Three reasons in combination. First, the physical: on a humid summer night, the cold-spined kaidan was a kind of air-conditioning before the fact, a habit Edo townspeople made out of necessity. Second, the religious: across the four days of Obon, the ancestors, the newly dead, and the unconnected dead pass through the streets at the same time — the membrane between this world and the next is felt at its thinnest. Third, the performance tradition: Enchō built Botan Dōrō in the late Edo around the night of Obon (the thirteenth of the eighth month), and the piece became a fixture of the yose summer season. The three threads tied together, and 'summer = kaidan' was set down as Japanese cultural habit.[3]
Do Japanese living abroad still observe Obon?
Yes. In Hawai‘i, the major Buddhist temples (Honpa Hongwanji and others) run Bon-odori on every weekend from June through August, a tradition more than thirty years old.
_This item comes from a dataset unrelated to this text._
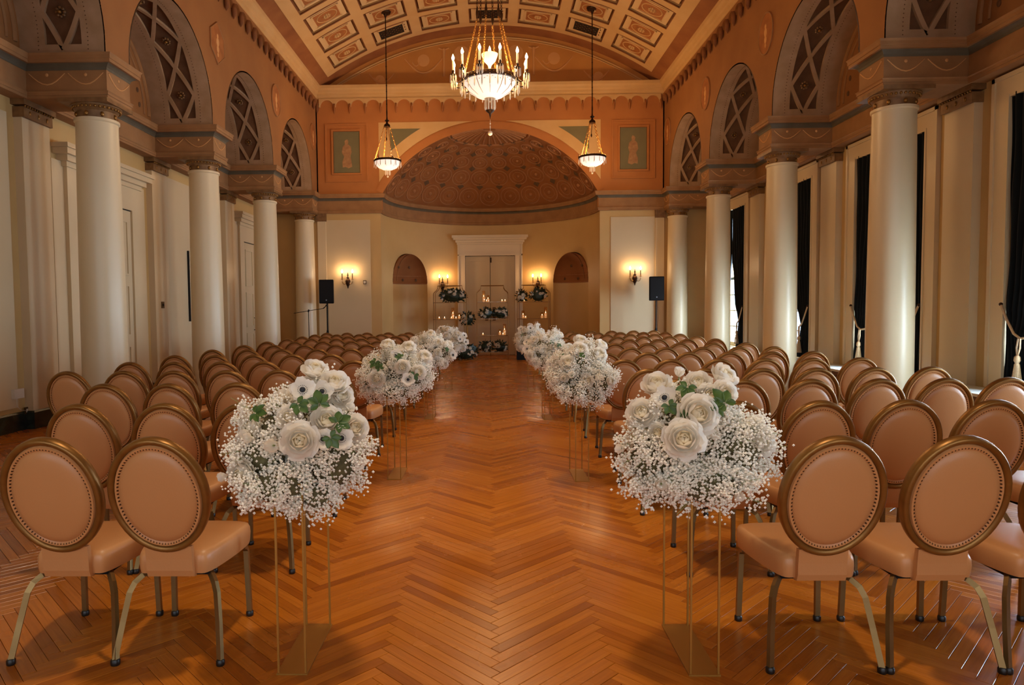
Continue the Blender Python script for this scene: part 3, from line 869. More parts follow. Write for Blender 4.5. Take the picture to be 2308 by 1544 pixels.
# ------------------------------------------------------------------ nave cornice with pendant scallops
def make_nave_cornice():
    for s in (-1, 1):
        mb = MB(); path = [(XN, -3.3), (XN, YB), (0, YB)]
        sweep(mb, path, [(0, 7.36), (.03, 7.38), (.03, 7.42), (.055, 7.44), (.06, 7.50), (.10, 7.53), (.115, 7.58), (.16, 7.62), (.17, 7.68), (.17, 7.70), (-.3, 7.72)])
        t = mirrored(mb, 'trim_%d' % (3 if s < 0 else 4), M['coffer'], None, s); struct(t)
        # scallops
        def scallop(w, zt, h, drop, g=1.0):
            mb = MB(); R = w / 2 - .035; K = 10
            zc = zt - .05 - R * .9
            P = [(R * cos(pi * i / K), zc + R * .95 * sin(pi * i / K)) for i in range(K + 1)]
            v = []; D = .045
            for (a, b) in P: v += [(a, -D, b), (a, -D, zt), (a, 0, b)]
            f = []
            for i in range(K): o = i * 3; f += [(o, o + 1, o + 4, o + 3), (o + 2, o, o + 3, o + 5)]
            mb.add(v, f)
            for q in (-1, 1):
                a, b = sorted((q * R, q * w / 2)); mb.box(a, b, -D, 0, zc - .02, zt)
            mb.k = 1; mb.tube([(w / 2, -.045, zc + .06), (w / 2, -.05, zc - .06), (w / 2, -.045, zc - .15), (w / 2, -.04, zc - .21)], [.045 * g, .05 * g, .035 * g, .006], 8)
            return mb
        sm = scallop(.365, 7.37, .3, .1).mesh('scallop', [M['ochre'], M['groove']])  # dark drops carry the shade of the arch recesses in their colour
        n = 0; y = YB - .2
        while y > -3:
            put('scallop', sm, t, (s * XN, y, 0), (0, 0, radians(-90 if s > 0 else 90))); y -= .365
        sb = scallop(.43, 7.37, .3, .1, .6).mesh('scallop', [M['coffer'], M['relief']])
        for i in range(11): put('scallop', sb, t, (s * (.215 + .43 * i), YB, 0))
make_nave_cornice()

# ------------------------------------------------------------------ vault with coffers
RV, ZV = 8.032, 1.138
def make_vault():
    Y0, Y1 = -3.4, YB + .26
    A = math.asin(4.72 / RV)
    def V(th, y, d=0): return ((RV + d) * sin(th), y, ZV + (RV + d) * cos(th))
    g = lambda a: radians(a)
    pitch, hw = g(9.2), g(3.6)
    rows = [18.27 - 1.12 * i for i in range(19)]; hl = .43
    mb = MB()
    mb.grid(lambda u, v: V(-A + 2 * A * u, Y0 + (Y1 - Y0) * v, .10), 48, 1, True, True)
    ce = struct(mb.build('ceiling', M['groove']))
    mb = MB()
    def patch(a0, a1, y0, y1, n):
        mb.grid(lambda u, v: V(a0 + (a1 - a0) * u, y0 + (y1 - y0) * v, 0), n, 1, True, True)
    cs = [pitch * k for k in range(-3, 4)]
    edges = [-g(33.2)] + [e for c in cs for e in (c - hw, c + hw)] + [g(33.2)]
    for i in range(0, len(edges), 2): patch(edges[i], edges[i + 1], Y0, rows[0] + hl, 3)
    # cross ribs
    ye = [rows[0] + hl] + [e for r in rows for e in (r + hl, r - hl)][1:] + [Y0]
    for c in cs:
        for i in range(len(rows) - 1):
            a, b = rows[i + 1] + hl, rows[i] - hl
            patch(c - hw, c + hw, a, b, 3)
        patch(c - hw, c + hw, Y0, rows[-1] - hl, 3)
    patch(-g(33.2), g(33.2), rows[0] + hl, rows[0] + hl + .22, 32)
    # reveal faces of the coffers
    for c in cs:
        for r in rows:
            p = [(c - hw, r - hl), (c + hw, r - hl), (c + hw, r + hl), (c - hw, r + hl)]
            v = [V(a, y, 0) for a, y in p] + [V(a, y, .11) for a, y in p]
            mb.add(v, [(i, i + 4, (i + 1) % 4 + 4, (i + 1) % 4) for i in range(4)])
    mb.build('ceiling_ribs', M['coffer'], ce)
    mb = MB()
    for q in (-1, 1):
        mb.grid(lambda u, v: V(q * (g(33.2) + (A - g(33.2)) * u), Y0 + (Y1 - Y0) * v, .015), 3, 1, True, q > 0)
        mb.box(*sorted((q * 4.40, q * 4.385)), Y0, YB, 7.78, 7.80) if False else None
    mb.grid(lambda u, v: V(-A + 2 * A * u, rows[0] + hl + .22 + (Y1 - rows[0] - hl - .22) * v, .012), 40, 1, True, True)
    mb.build('ceiling_cove', M['covebrown'], ce)
    # coffers, built flat at the crown and turned round the vault axis
    Z0 = RV
    def at0(mb2, x0, x1, y0, y1, d0, d1):
        z0, z1 = Z0 + d0, Z0 + d1
        mb2.add([(x0, y0, z0), (x1, y0, z0), (x1, y1, z0), (x0, y1, z0), (x0, y0, z1), (x1, y0, z1), (x1, y1, z1), (x0, y1, z1)],
                [(0, 1, 2, 3)[::-1], (0, 1, 5, 4), (1, 2, 6, 5), (2, 3, 7, 6), (3, 0, 4, 7)])
    X = RV * sin(hw)
    mb = MB(); at0(mb, -X + .055, X - .055, -hl + .055, hl - .055, .03, .1); field = mb.mesh('coffer', M['cofferfield'])
    mb = MB(); x, y = X - .15, hl - .13
    for a, b, c, d in ((-x, x, y - .03, y), (-x, x, -y, -y + .03), (-x, -x + .03, -y, y), (x - .03, x, -y, y)): at0(mb, a, b, c, d, .012, .04)
    inner = mb.mesh('inner_moulding', M['cofferfield'])
    mb = MB(); at0(mb, -x + .05, x - .05, -y + .05, y - .05, .024, .05)
    pan = mb.mesh('relief_panel', M['relief'])
    mb = MB()
    mb.tube([((x - .1) * cos(2 * pi * i / 24), (y - .09) * sin(2 * pi * i / 24), Z0 + .024) for i in range(24)], .014, 6, closed=True)
    for i in range(8):
        a = 2 * pi * i / 8; mb.ball((.07 * cos(a), .07 * sin(a), Z0 + .024), .03, 6, 4)
    mb.ball((0, 0, Z0 + .015), .035, 8, 6)
    ros = mb.mesh('relief_rosette', M['coffer'])
    mb = MB(); at0(mb, -x + .03, x - .03, -y + .06, y - .06, .016, .05)
    vent = mb.mesh('vent_grille', M['grille'])
    mb = MB()
    for i in range(12): 
        for j in range(5):
            if (i + j) % 2: mb.box(-x + .07 + i * .058, -x + .10 + i * .058, -y + .1 + j * .075, -y + .14 + j * .075, Z0 + .01, Z0 + .016)
    vg = mb.mesh('vent_fretwork', M['recess'])
    mb = MB()
    for q in (-1, 1):
        mb.tube([(-X, q * hl, Z0), (X, q * hl, Z0)], .02, 6); mb.tube([(q * X, -hl, Z0), (q * X, hl, Z0)], .02, 6)
    egg = mb.mesh('coffer_moulding', M['groove'])
    for ri, r in enumerate(rows):
        if r < -2.8: continue
        for k in range(-3, 4):
            o = put('coffer', field, ce, (0, r, ZV), (0, pitch * k, 0))
            put('inner_moulding', inner, o); put('coffer_moulding', egg, o)
            if ri == 0 and k in (-2, 0, 2): put('vent_fretwork', vg, o); put('vent_grille', vent, o)
            else: put('relief_panel', pan, o); put('relief_rosette', ros, o)
    for x, y, z in FILL_SPOTS:
        mb = MB(); mb.lathe([(.09, 9.10 - z), (.09, 0), (.13, -.02), (.14, .0), (.14, 9.10 - z)], 20, cap=False)
        mb.build('fill_spot_ring', M['bronze'], ce, (x, y, z))  # bronze ring added round each unseen fill spot
    # lunette wall at the end of the vault
    mb = MB(); K = 48; YL = YB + .2
    pts = [V(-A + 2 * A * i / K, YL, .05) for i in range(K + 1)]
    mb.add([(-4.75, YL, 7.5)] + pts + [(4.75, YL, 7.5)], [tuple(range(K + 3))[::-1]])
    wl = mb.build('lunette_wall', M['lunette'], wall_back)
    mb = MB()
    for rr, w in ((-.12, .02), (-.17, .012)): mb.tube([V(-A * .97 + 2 * A * .97 * i / K, YL - .01, rr) for i in range(K + 1)], w, 6)
    mb.build('lunette_moulding', M['coffer'], wl)
    # faded festoons, discs and pendants in very low relief
    for px, z, r in ((-3.05, 7.93, .14), (3.05, 7.93, .14), (-1.82, 8.45, .17), (1.82, 8.45, .17), (-.75, 8.62, .22), (.75, 8.62, .22)):
        mb = MB(); mb.ball((px, YL, z), r, 16, 6, (1, .03, 1)); mb.build('painted_disc', M['ghost'], wl)
    for cx, w, z in ((-1.82, 1.05, 8.5), (1.82, 1.05, 8.5), (-3.0, .7, 8.1), (3.0, .7, 8.1)):
        mb = MB(); mb.tube([(cx - w / 2 + w * i / 14, YL - .002, z - .38 * (w) * sin(pi * i / 14)) for i in range(15)], [.012 + .018 * sin(pi * i / 14) for i in range(15)], 6, flat=1)
        mb.tube([(cx - w * .3 + w * .2 * i / 8, YL - .002, z - .1 - .1 * sin(pi * i / 8)) for i in range(9)], .014, 6)
        mb.build('painted_festoon', M['ghost'], wl)
    for cx in (-1.25, 1.25):
        mb = MB(); mb.tube([(cx, YL - .002, 8.75), (cx, YL - .002, 8.35), (cx, YL - .002, 8.0)], [.05, .025, .04], 6)
        mb.tube([(cx - .14, YL - .002, 8.78), (cx, YL - .002, 8.72), (cx + .14, YL - .002, 8.78)], .02, 6)
        mb.build('painted_pendant', M['ghost'], wl)
make_vault()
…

The Festival do Japão in São Paulo and the various Japan Festivals on the US West Coast (California, Washington) all incorporate the dance. For second- and third-generation Japanese emigrants, the dance is the chief way of feeling the home country in the body.[19]
Is it true that Jōdo Shinshū families don't set up the Bon altar?
Yes. Jōdo Shinshū (the Hongan-ji and Ōtani branches) holds that, by the power of Amida's vow, the dead enter the Pure Land at once. The premise that the ancestor returns from the other shore for Obon — central to other schools — does not apply. As a result the spirit shelf, the spirit horse, the welcome fire, and the farewell fire are not normally performed (not absolutely never, but far more sparely than in other schools). What is held during the Obon period is called Kangi-e — a service not of summoning the ancestors but of giving thanks for the Pure Land.